Salzburger Nachrichten am 11. Februar 2006 - Bereich: Salzburg
Der Standpunkt: Die Urangst vor der Kunst des Unvertrauten

KARL HARB

Immer wieder dasselbe Muster: Wir erinnern uns an die Aufregung, als der Künstler Anton Thuswaldner im Mozartjahr 1991 das Mozartdenkmal auf dem Mozartplatz "konsumkritisch" mit "Einkaufswagerln" umgeben hat. Wir erinnern uns, wie eine Skulptur der Gruppe "Gelatin" vor dem Rupertinum 2003 für Sommererregung sorgte (durch die vom Bürgermeister verordnete "Einhausung" noch viel mehr als durch die Kunst selbst!). Von der "Hommage à Mozart" - so heißt die Lüpertz-Statue auf dem Markusplatz korrekt - ganz zu schweigen.

Und jetzt also ein Helikopter. Noch ist gar nicht gewiss, ob er - technisch - überhaupt auf dem Mozartplatz wird "landen" können. Doch die Urangst vor dem Neuen hat schon um sich gegriffen. "Kunst entsteht durch Verschiebung des Vertrauten", sagt heute an anderer Stelle dieser Zeitung (Kultur, Stammblatt, Seite 13) der Komponist, Musikum-Direktor und künftige Leiter des "Aspekte"-Festivals für Neue Musik, Ludwig Nussbichler. Öffentliche Plätze sind vertraut. Wer hier eingreift, egal in welchen Dimensionen, verschiebt das Gewohnte. Man könnte das, tolerant genug, als Chance begreifen, etwas Vertrautes - auf Zeit - mit "anderen Augen" wahrzunehmen. Stattdessen scheinen Abwehrreaktionen natürlich.

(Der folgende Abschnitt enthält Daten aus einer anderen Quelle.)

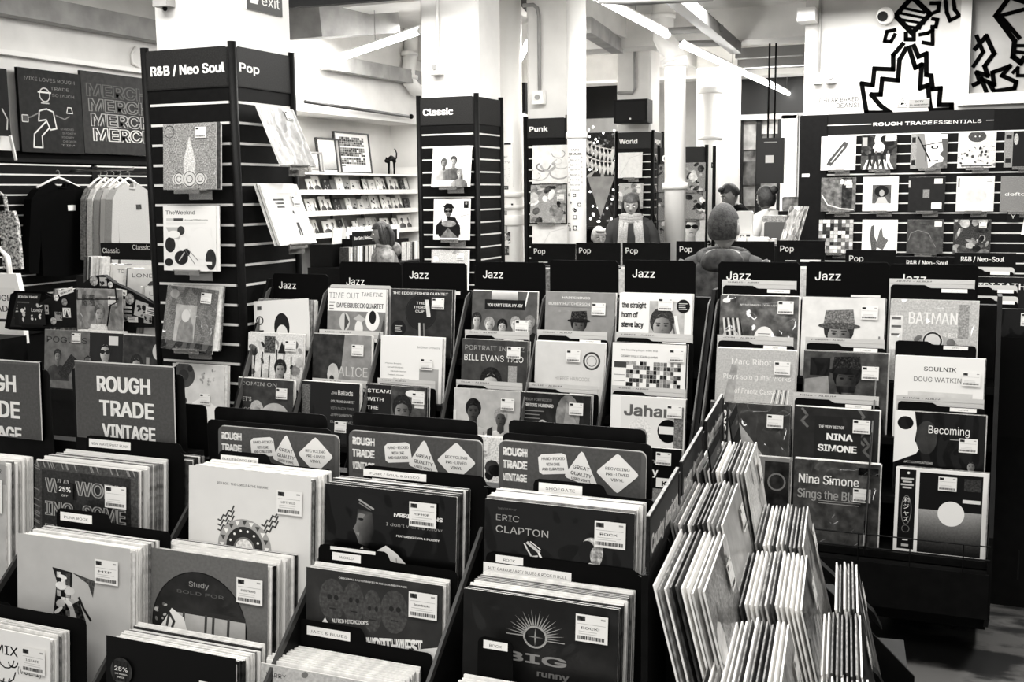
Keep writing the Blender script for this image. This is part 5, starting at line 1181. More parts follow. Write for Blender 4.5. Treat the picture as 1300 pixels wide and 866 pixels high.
# header boards
jh = [(1130, 335, 1243, 'Jazz'), (1024, 332, 1130, 'Jazz'), (912, 332, 1016, 'Jazz'), (793, 330, 883, 'Jazz'), (698, 330, 785, ''), (604, 332, 692, 'Jazz'), (511, 333, 592, 'Jazz'), (431, 332, 509, 'Jazz'), (346, 347, 416, 'Jazz')]
for i, (x, y, x1, tx) in enumerate(jh):
    v = 4.62; p = A(x, y, v=v); w = min(.345, A(x1, y, v=v).x-p.x); hh = .165
    M = frame(p-Vector((0, 0, hh)), 0, 0); hb = MB().prism([(0, 0), (w, 0), (w, hh-.012), (w-.012, hh), (.012, hh), (0, hh-.012)], -.006, .0, 'z').build('header_board', BLACKM, jr, M)
    if tx:
        vs, fs, tw = glyphs(tx); k = .068; ox = .035 if i not in (7,) else .035; oy = hh-.075 if i != 7 else hh-.112
        b = MB(); 
        for dx in (0, .0012): b.add([Vector((ox+dx+q[0]*k, oy+dx*.5+q[1]*k, .001+dx*.5+q[2]*.0002)) for q in vs], fs)
        b.build('header_lettering', WHITE, hb)
    b = MB().box(w*.06, w*.12, .02, .024, 0, .0008).box(w*.36, w*.39, .02, .024, 0, .0008).box(w*.42, w*.44, .02, .024, 0, .0008)
    if i in (1, 2, 5, 6, 7): b.box(w*.55, w*.9, .018, .034, 0, .0008)
    b.build('label_strip', WHITE, hb)
card(A(419, 361, v=4.56), .335, .3, None, LIGHTCARD, 0, (), 'tall grey card above the white-topped sleeve at the back left of the Jazz rack', 'backing_card')
# ---- covers of the Jazz rack
def j_timeout():
    a = Art(.9); a.text('TIME OUT', .02, .03, .12, .55, w=.52); a.text("TAKE FIVE", .58, .03, .08, .3, w=.36); a.text('DAVE BRUBECK QUARTET', .16, .19, .1, .12, w=.8, bold=.05); a.rect(0, .34, 1, 1, .5, .08); a.ell(.3, .5, .09, .14, .75); a.poly([(.3, .36), (.38, .5), (.3, .64)], .3); a.ell(.55, .6, .07, .13, .85); a.ell(.78, .46, .12, .16, .9); a.ell(.78, .42, .06, .1, .12); a.poly([(.45, .45), (.55, .38), (.66, .45), (.6, .5)], .7); a.lines(.03, .2, .1, 5, .5, .05, .02); return a
def j_tea():
    a = Art(.22, 1, .06); a.ring(.5, .34, .25, .012, .08); a.ell(.5, .34, .24, .24, .15); a.text('THE EDDIE FISHER QUINTET', .03, .03, .05, .92, w=.9, bold=.05); a.text('THE', .42, .17, .05, .9, w=.14); a.text('THIRD', .38, .23, .05, .9, w=.2); a.text('CUP', .41, .29, .05, .9, w=.14)
    a.poly([(.56, .15), (.62, .15), (.66, .4), (.6, .4)], .8, .1); a.line([(.48, .5), (.5, .95)], .03, .75); a.line([(.55, .5), (.58, .95)], .02, .5); a.ell(.14, .58, .12, .12, .08); a.lines(.08, .54, .12, 4, .7, .025, .01); return a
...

So fürchtet der Bürgermeister um die schöne Kulisse, die (ÖVP-)Opposition der Stadt fordert gar, von der Politik und nicht von eben eingesetzten Fachgremien entscheiden zu lassen, was im öffentlichen Raum Kunst sein darf. Und die Veranstalter und Kuratoren erklären nicht öffentlich klar und ungeschminkt schon in der Planungsphase, was sie vorhaben.

Immer wieder dasselbe Muster: Gerade in sensiblen Bereichen müsste zuvorderst um Vertrauen und Sympathie geworben werden. Stattdessen muss erst "enthüllt" werden, was offen gelegt (und sachlich debattiert) gehört. Und die Stimmung ist aufgeladen, noch bevor etwas "abgeladen" ist. Unter die Räder (oder die Rotorblätter) gerät, wieder, die ernsthafte, notwendige Debatte über Kunst im öffentlichen Raum.